Instructions for the task
Retype the opening lines of the data exactly, stopping after the line that contains "return leaf_quads(name, mat, c, leaf, r, up, aspect)". Skip every picture.

Dataset excerpt
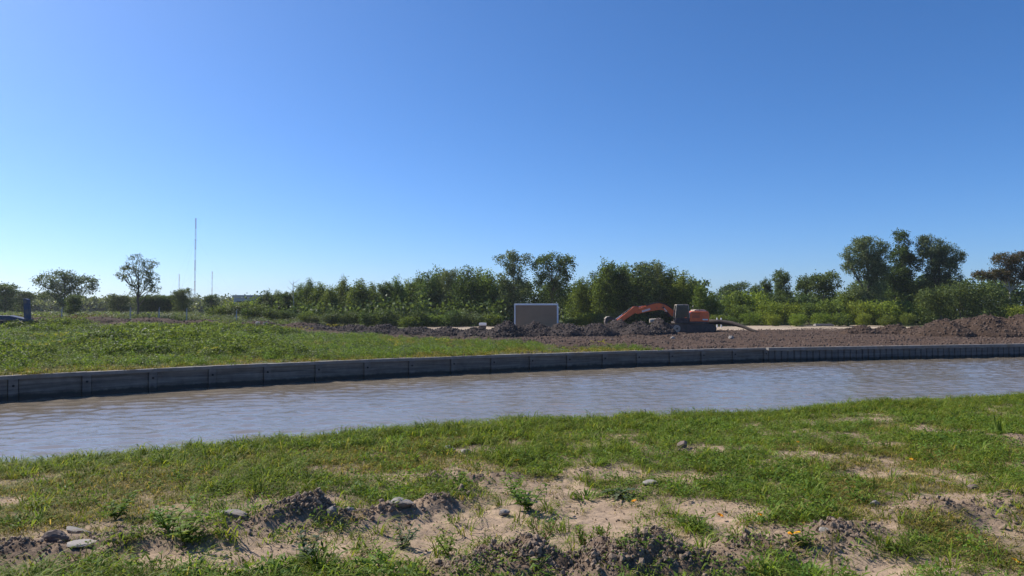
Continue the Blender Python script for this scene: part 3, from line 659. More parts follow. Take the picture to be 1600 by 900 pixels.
# ------------------------------------------------------------------ trees
def lobes_crown(name, mat, lobes, n, per, leaf, clump, seed, up=0.35, shell=0.5, aspect=0.55):
    r = np.random.default_rng(seed); Lb = np.array(lobes, float)
    wgt = (Lb[:, 3] * Lb[:, 4] + Lb[:, 4] * Lb[:, 5] + Lb[:, 3] * Lb[:, 5]); k = r.choice(len(Lb), n, p=wgt / wgt.sum())
    d = r.normal(size=(n, 3)); d /= np.linalg.norm(d, axis=1)[:, None]
    rad = shell + (1 - shell) * r.random(n) ** 0.6
    c = Lb[k, :3] + d * Lb[k, 3:] * rad[:, None]
    off = r.normal(size=(n, per, 3)) * clump * np.array([1, 1, 0.8]); c = (c[:, None, :] + off).reshape(-1, 3)
    c[:, 2] = np.maximum(c[:, 2], 0.1)
    return leaf_quads(name, mat, c, leaf, r, up, aspect)

def limbs_mesh(name, mat, trunk, r0, lobes, seed, nl=9, fork=0.35):
    r = random.Random(seed); mb = MB(); n = len(trunk)
    mb.tube(trunk, [r0 * (1 - 0.75 * i / (n - 1)) for i in range(n)], 8)
    tv = [Vector(p_) for p_ in trunk]
    for lb in (lobes if len(lobes) <= nl else r.sample(list(lobes), nl)):
        e = Vector(lb[:3]); tz = e.z * (0.45 + 0.25 * r.random()); i = min(range(n), key=lambda q: abs(tv[q].z - tz)); s = tv[i]
        mid = s.lerp(e, 0.5) + Vector((r.uniform(-.3, .3), r.uniform(-.3, .3), -0.06 * (e - s).length)); rr = r0 * 0.38
        mb.tube([s, s.lerp(mid, .5), mid, mid.lerp(e, .55), e], [rr, rr * .85, rr * .65, rr * .45, rr * .18], 5)
        for _ in range(2):
            f_ = e + Vector((r.uniform(-1, 1) * lb[3] * .7, r.uniform(-1, 1) * lb[4] * .7, r.uniform(-.2, .8) * lb[5])); mb.tube([mid, mid.lerp(f_, .5) + Vector((0, 0, .1)), f_], [rr * .4, rr * .28, rr * .08], 4)
    return mb.mesh(name, mat, True)

def column_lobes(H, Wd, seed, n=17, z0=0.12):
    r = random.Random(seed); out = [(0, 0, H * .915, Wd * .11, Wd * .11, H * .08), (Wd * .1, 0, H * .84, Wd * .14, Wd * .14, H * .08)]
    for k in range(n):
        t = (k + .5) / n; z = H * (z0 + (0.90 - z0) * t); env = Wd * 0.5 * (min(1, .55 + 1.6 * t) if t < .3 else ((1 - t) / .7) ** .85 + .05)
        a = k * 2.4 + r.uniform(-.5, .5); rr = env * r.uniform(.5, .75); d = max(0, env - rr) * r.uniform(.7, 1.35)
        out.append((d * math.cos(a), d * math.sin(a), z, rr, rr, rr * r.uniform(1.25, 2.0)))
    return out

def wavy_trunk(H, seed, lean=0.0, amp=0.15):
    r = random.Random(seed); return [(lean * t * H + amp * r.uniform(-1, 1) * t, amp * r.uniform(-1, 1) * t, H * t - (0.3 if t == 0 else 0)) for t in (0, .12, .25, .4, .55, .7, .85, 1)]

VAR = {}
def variant(key, lobes, H, matL, n, per, leaf, clump, seed, r0=0.16, bark='bark', nl=9, lean=0.0, shell=0.5, up=0.35, trunk=None):
    VAR[key] = (limbs_mesh('trunk', M[bark], trunk or wavy_trunk(H * .86, seed, lean), r0, lobes, seed, nl), lobes_crown('crown', M[matL], lobes, n, per, leaf, clump, seed, up, shell), H)
for k in range(6):
    variant('col%d' % k, column_lobes(10.5, [6.6, 5.4, 7.0, 6.0, 5.2, 6.6][k], 700 + k), 10.5, ['leaf_mid', 'leaf_mid', 'leaf_dark', 'leaf_mid', 'leaf_light', 'leaf_dark'][k], 560, 18, 0.15, 0.38, 700 + k)
def blob_lobes(spec, seed, extra=0):       # spec: main lobes; each gets small satellite lobes for a ragged outline
    r = random.Random(seed); out = list(spec)
    for lb in spec:
        for _ in range(extra):
            a = r.uniform(0, 6.28); e = r.uniform(-.3, 1.2); q = (math.cos(a) * math.cos(e), math.sin(a) * math.cos(e), math.sin(e)); s = r.uniform(.3, .5)
            out.append((lb[0] + q[0] * lb[3] * .95, lb[1] + q[1] * lb[4] * .95, lb[2] + q[2] * lb[5] * .95, lb[3] * s, lb[4] * s, lb[5] * s))
    return out
# two taller open trees behind the hut
variant('tallA', blob_lobes([(-.9, 0, 11.6, 1.9, 1.7, 1.7), (.9, .3, 10.6, 2.0, 1.8, 1.9), (-.6, 0, 8.2, 1.9, 1.8, 1.6), (.8, 0, 6.4, 2.4, 2.2, 2.0), (-1.2, 0, 5.0, 2.0, 2, 1.8), (0.4, 0, 3, 2.2, 2, 1.8)], 21, 4), 13.3, 'leaf_grey', 520, 20, 0.15, 0.34, 721, 0.24, nl=8)
variant('tallB', blob_lobes([(0, 0, 11.4, 2.2, 2.0, 1.6), (2.3, .3, 10.6, 2.0, 1.8, 1.8), (-2.0, 0, 10.4, 1.8, 1.8, 1.6), (.9, 0, 8.6, 2.8, 2.2, 1.6), (-.9, 0, 7.6, 1.7, 1.8, 1.5), (2.0, 0, 6.6, 1.6, 1.6, 1.4), (0, 0, 4.4, 2.2, 2, 1.8)], 22, 4), 13.0, 'leaf_dark', 520, 20, 0.15, 0.34, 722, 0.26, nl=9)
# big right-hand poplars
variant('bigA', blob_lobes([(-2.6, 0, 14.0, 2.6, 2.4, 2.3), (.8, 0, 15.0, 3.0, 2.6, 2.4), (2.6, 0, 12.8, 2.2, 2.2, 2.6), (-3.2, 0, 11.2, 2.2, 2.0, 1.5), (-.2, 0, 11.0, 3.0, 2.6, 2.4), (-.9, 0, 7.6, 2.8, 2.6, 2.2), (2.2, 0, 8.6, 2.0, 2.0, 2.4), (-2.8, 0, 5.2, 2.4, 2.2, 2.2), (1.2, 0, 4.6, 2.6, 2.4, 2.2)], 23, 5), 17.6, 'leaf_grey', 1500, 20, 0.15, 0.36, 723, 0.42, nl=12)
variant('bigB', blob_lobes([(0, 0, 15.6, 1.3, 1.3, 2.2), (-.4, 0, 13.0, 1.9, 1.8, 2.0), (.6, 0, 11, 2.0, 1.9, 2.0), (-1.0, 0, 9.2, 2.8, 2.2, 2.2), (.8, 0, 7.0, 3.0, 2.6, 2.6), (-1.2, 0, 4.4, 2.8, 2.6, 2.2)], 24, 5), 17.9, 'leaf_dark', 1100, 20, 0.15, 0.34, 724, 0.34, nl=9)
variant('bigC', blob_lobes([(-3.4, 0, 15.0, 1.6, 1.6, 1.8), (-.6, 0, 14.8, 2.6, 2.4, 2.2), (2.4, 0, 13.4, 2.6, 2.4, 2.4), (4.4, 0, 12.2, 1.6, 1.6, 1.8), (-2.2, 0, 12, 2.2, 2.2, 2.4), (.8, 0, 10.8, 3.0, 2.6, 2.2), (3.0, 0, 8.6, 2.2, 2.0, 1.6), (-1.6, 0, 8, 2.4, 2.2, 2.2), (.4, 0, 5.2, 2.6, 2.4, 2.4)], 25, 5), 17.2, 'leaf_grey', 1350, 20, 0.15, 0.35, 725, 0.4, nl=12)
variant('rust', blob_lobes([(-4.6, 0, 9.2, 2.0, 1.6, .8), (-2.6, 0, 9.6, 1.6, 1.5, .8), (-.8, 0, 12.2, 2.2, 1.8, 1.2), (1.6, 0, 11.2, 2.2, 1.8, 1.2), (3.6, 0, 12.6, 2.2, 1.8, 1.1), (-1.2, 0, 9.4, 1.8, 1.6, .9), (1.2, 0, 8.6, 2.2, 1.8, 1.1), (4.2, 0, 9.4, 2.0, 1.8, 1.1), (5.6, 0, 11.4, 1.8, 1.6, 1)], 26, 4), 13.4, 'leaf_rust', 800, 20, 0.14, 0.32, 726, 0.26, 'bark_pale', nl=12)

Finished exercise
Continue the Blender Python script for this scene: part 3, from line 659. More parts follow. Take the picture to be 1600 by 900 pixels.
# ------------------------------------------------------------------ trees
def lobes_crown(name, mat, lobes, n, per, leaf, clump, seed, up=0.35, shell=0.5, aspect=0.55):
    r = np.random.default_rng(seed); Lb = np.array(lobes, float)
    wgt = (Lb[:, 3] * Lb[:, 4] + Lb[:, 4] * Lb[:, 5] + Lb[:, 3] * Lb[:, 5]); k = r.choice(len(Lb), n, p=wgt / wgt.sum())
    d = r.normal(size=(n, 3)); d /= np.linalg.norm(d, axis=1)[:, None]
    rad = shell + (1 - shell) * r.random(n) ** 0.6
    c = Lb[k, :3] + d * Lb[k, 3:] * rad[:, None]
    off = r.normal(size=(n, per, 3)) * clump * np.array([1, 1, 0.8]); c = (c[:, None, :] + off).reshape(-1, 3)
    c[:, 2] = np.maximum(c[:, 2], 0.1)
    return leaf_quads(name, mat, c, leaf, r, up, aspect)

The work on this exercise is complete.